“Se borraron las pisadas,
se apagaron los latidos,
y con tanto ruido
no se oyó el ruido del mar.”
Cuando los temas abarrotan tu mente, cuando hay tanto, tanto ruido, que no puedes deshilachar las ideas, separarlas unas de otras para lograr desarrollarlas dignamente, solo queda una opción… Observar. Y el modo observación equivale muchas veces al silencio de los labios, ese que genera introversiones, pero activa opuestamente el murmullo interno y las divagaciones.
Muchas veces el silencio es necesario para notar que muchos hablan sin parar, sin sentido, otras veces observamos que somos nosotros quienes no paramos de emitir sonidos absurdos. Hablamos y gritamos desde que abrimos los ojos junto al sol hasta que el sueño nos vence.
Cuando logramos silencio, tarea infinitamente complicada, nos percatamos de que duelen los oídos de tanto escuchar, de tanto escucharnos.

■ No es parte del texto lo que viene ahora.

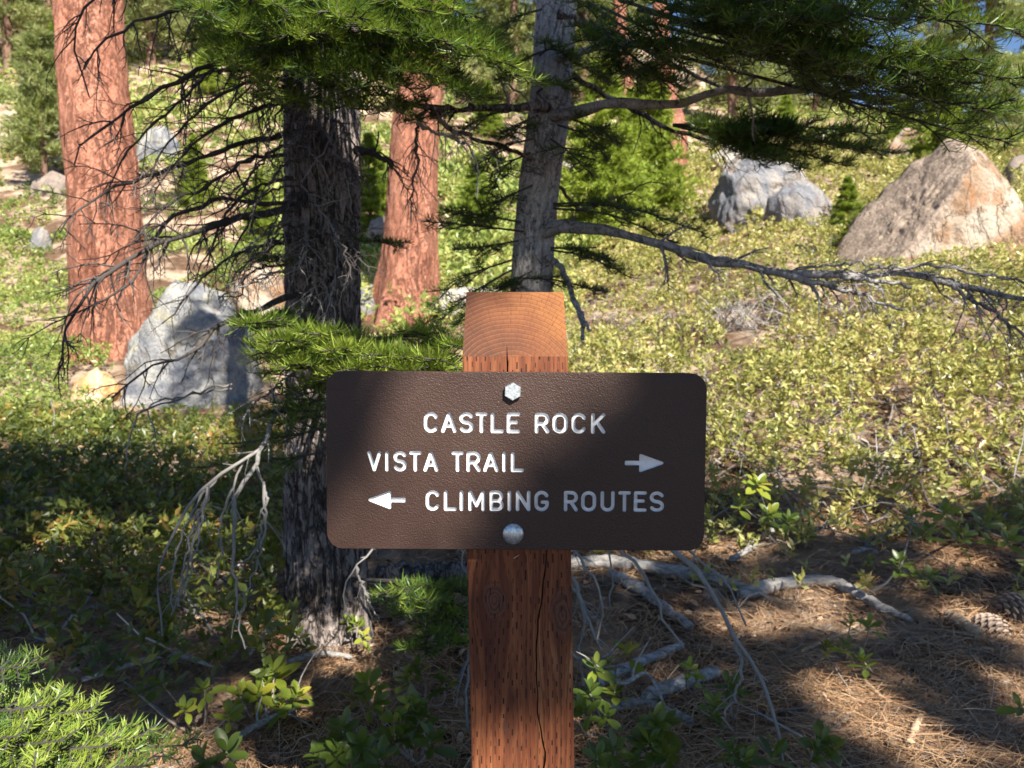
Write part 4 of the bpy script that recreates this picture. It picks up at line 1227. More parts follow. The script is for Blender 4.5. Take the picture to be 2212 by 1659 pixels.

Temo que las cosas más increíbles sucedan mientras hablamos desenfrenadamente, mientras el bullicio de la vida repetitiva nos disipa de las cosas importantes. Temo que no seamos capaces de maravillarnos por la existencia de los detalles mudos que rondan cada jornada.
Temo un día no soportar el silencio, porque el cuerpo se haya vuelto adicto al bullicio…
En el silencio se crea un lugar íntimo, lugar preciado, donde nos encontramos a nosotros mismos, donde conocemos nuestros verdaderos interiores.
Pero no me tomen a mal, ni seamos radicales, que aunque el silencio es imprescindible para nuestro equilibrio vital y para que estas reflexiones tomen vida, nunca nada más placentero que una buena conversación entre amigos.